Today's referee is Bond. Darren Bond.

Yes. The lesser-known brother of James, when he's not occupied with saving the world from Blofeld and his cat, is a keen football referee. Well I suppose everyone's got to have a hobby.

Promoted to the Football League officials list ahead of the 2012/2013 season, Darren is a relatively fresh face on the scene.

A Lancashire lad, this afternoon's Championship fixture up at the Riverside is the first that Bond has been given responsibility over in the current season.

Darren doesn't tend to award many yellow cards: over 6 matches this season - in the COCUP and Leagues One and Two - he's only dished out a miserly 10 in total. With my early-morning Maths Hat on, that's an average of less than 2 a game, 1.67 to be precise.

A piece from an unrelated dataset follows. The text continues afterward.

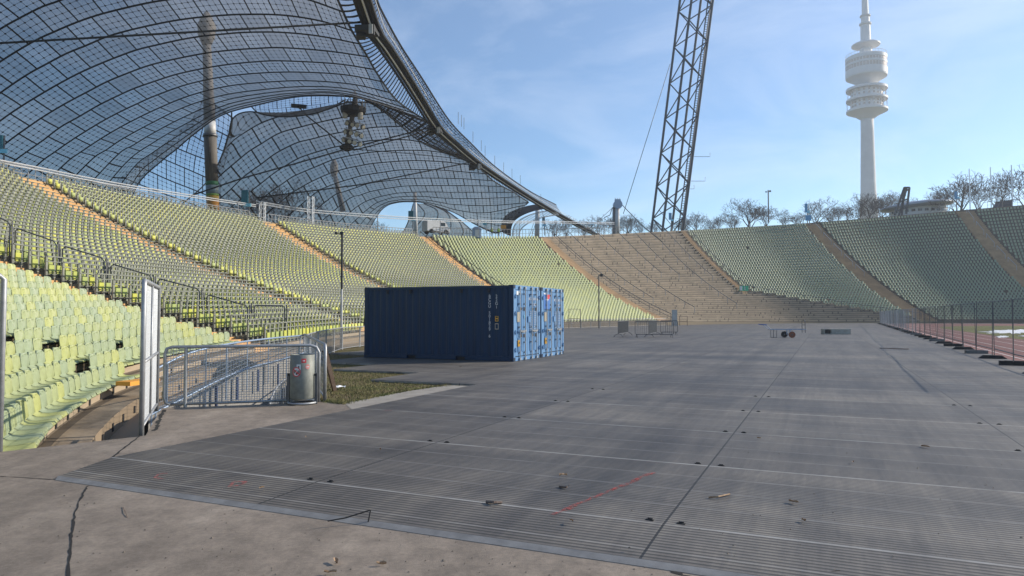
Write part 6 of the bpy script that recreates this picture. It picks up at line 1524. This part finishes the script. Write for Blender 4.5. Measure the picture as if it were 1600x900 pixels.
def sticker(name, ang, z, w, h, m, parent, r=.2168, rnd=False, inner=None):
    mb = MB(); nx = 14
    if rnd:
        pts = [on_drum(ang, z, r)]; n = 28
        for k in range(n): t = 2 * math.pi * k / n; pts.append(on_drum(ang + w / 2 * math.cos(t) / r, z + h / 2 * math.sin(t), r))
        mb.add(pts, [(0, 1 + (k + 1) % n, 1 + k)[::-1] for k in range(n)])
        if inner:
            mb.v, mb.f = [], []
            for k in range(n):
                for s in (1, inner): t = 2 * math.pi * k / n; mb.v.append(tuple(on_drum(ang + s * w / 2 * math.cos(t) / r, z + s * h / 2 * math.sin(t), r)))
            for k in range(n): a = 2 * k; b = 2 * ((k + 1) % n); mb.f.append((a, b, b + 1, a + 1))
    else: mb.grid([[on_drum(ang + (j / nx - .5) * w / r, z + d * h / 2, r) for j in range(nx + 1)] for d in (-1, 1)])
    return mb.build(name, m, parent)
a0 = -.22
s0 = sticker('no_smoking_sign', a0, .60, .165, .175, M['white_mark'], bn, .2170, True)
sticker('sign_ring', a0, .60, .165, .175, M['red_mark'], s0, .2178, True, .80)
mb = MB(); r_ = .2183
for k in range(8):
    t0, t1 = -1 + 2 * k / 8, -1 + 2 * (k + 1) / 8; f = lambda t, d: on_drum(a0 + (t * .052 + d * .006) / r_, .60 - t * .042 + d * .008, r_)
    mb.add([f(t0, -1), f(t1, -1), f(t1, 1), f(t0, 1)], [(0, 1, 2, 3)])
mb.build('sign_bar', M['red_mark'], s0)
sticker('sign_cigarette', a0 + .03, .565, .035, .03, M['black'], s0, .2175); sticker('sign_smoke', a0 - .02, .63, .05, .012, M['galv_dark'], s0, .2175)
s1 = sticker('white_sticker', -.02, .685, .075, .10, M['white_mark'], bn); sticker('sticker_print', -.02, .685, .03, .05, M['galv_dark'], s1, .2175)
s2 = sticker('red_sticker', .40, .80, .085, .075, M['red_mark'], bn); sticker('sticker_print', .40, .80, .04, .02, M['white_mark'], s2, .2175)
s3 = sticker('pink_sticker', .72, .69, .085, .09, mat('pink_sticker', (.55, .22, .20), .6), bn, .2170, True); sticker('sticker_print', .72, .69, .05, .012, M['white_mark'], s3, .2178)
# ---- board leaning on the side fence and a scrap of paper
pa, pb_ = G(519, 611, 0), P(503, 548, 13.6); bd = MB()
d = Vector((.10, -.05, 0)); n_ = Vector((.35, .9, 0)).normalized() * .13
bd.add([pa, pa + n_ * 1, pb_ + n_, pb_, pa + d * .35, pa + n_ + d * .35, pb_ + n_ + d * .35, pb_ + d * .35], [(0, 1, 2, 3), (4, 7, 6, 5), (0, 4, 5, 1), (1, 5, 6, 2), (2, 6, 7, 3), (3, 7, 4, 0)])
tag(bd.build('leaning_board', M['wood']), 'weathered wooden board leaning against the side fence on the grass', 'board')
mb = MB(); q = G(525, 608, 0.0); rr = random.Random(3)
v = [[Vector((q.x + i * .07 - .1, q.y + j * .06, .01 + rr.random() * .07)) for i in range(5)] for j in range(4)]; mb.grid(v); tag(mb.build('paper_scrap', M['paper']), 'crumpled white paper scrap on the grass beside the leaning board', 'litter')

# ---- stepped barrier frames beside the nearest stairway
fr_px = [((-48, 318), (16, 348), (16, 411), (-48, 388)), ((24, 356), (88, 378), (88, 441), (24, 420)), ((98, 384), (163, 404), (163, 468), (98, 447)), ((173, 412), (237, 431), (237, 490), (173, 474)), ((247, 435), (312, 452), (312, 505), (247, 492)), ((323, 460), (387, 478), (387, 520), (323, 512)), ((397, 477), (445, 478), (445, 523), (397, 521))]
names = ['topmost', 'second', 'third', 'fourth', 'fifth', 'sixth', 'lowest']
for i, q in enumerate(fr_px):
    Y = 31.3 + i * .35; c = [P(x, y, Y) for x, y in q]; c[3] = Vector((c[0].x, c[0].y, c[3].z)); c[2] = Vector((c[1].x, c[1].y, c[2].z))
    r = empty('barrier_frame', tuple(c[3]), 0, 'black tubular barrier frame beside the nearest stairway, %s of the stepped row' % names[i], 'barrier', 'stepped barrier frames beside the nearest stairway')
    l = [p - c[3] for p in c]; mb = MB(); k = .08
    mb.tube([l[3].lerp(l[2], .06), l[3].lerp(l[0], k), l[3].lerp(l[0], 1 - k), l[0].lerp(l[1], .06), l[0].lerp(l[1], .94), l[1].lerp(l[2], k), l[1].lerp(l[2], 1 - k), l[2].lerp(l[3], .06)], .030, 8, closed=True); mb.build('frame', M['galv_dark'], r, smooth=True)
    mb = MB(); mb.tube([l[0].lerp(l[3], .5), l[1].lerp(l[2], .5)], .02, 6); mb.build('rail', M['galv_dark'], r)
    mb = MB(); mb.tube([l[0] * 1.0 + Vector((-.12, 0, .08)), l[3] + Vector((-.12, 0, -.25))], .032, 8); mb.build('post', M['galv_dark'], r); mb = MB(); mb.tube([l[1] + Vector((.10, 0, .06)), l[2] + Vector((.10, 0, -.25))], .032, 8); mb.build('post', M['galv_dark'], r)
    mb = MB()
    for s in range(1, 14): mb.tube([l[0].lerp(l[1], s / 14), l[3].lerp(l[2], s / 14)], .004, 3, cap=False)
    for s in range(1, 10): mb.tube([l[0].lerp(l[3], s / 10), l[1].lerp(l[2], s / 10)], .004, 3, cap=False)
    mb.build('wire_mesh', M['galv_dark'], r)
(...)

Suffice to say, Bond hasn't sent a player off in a game yet this season. You really could get away with murder.*

Unlike our Casino Royal(e) Royston Drenthe, let's hope that Reading don't go bust today. Perhaps our number (00)7 Pavel Pogrebynak can serve up something special From Russia With Love.

...If he's fit.


*Disclaimer: you couldn't (though Bond could, "license to kill" and whatnot). We do not advocate murder here at #RefWatch.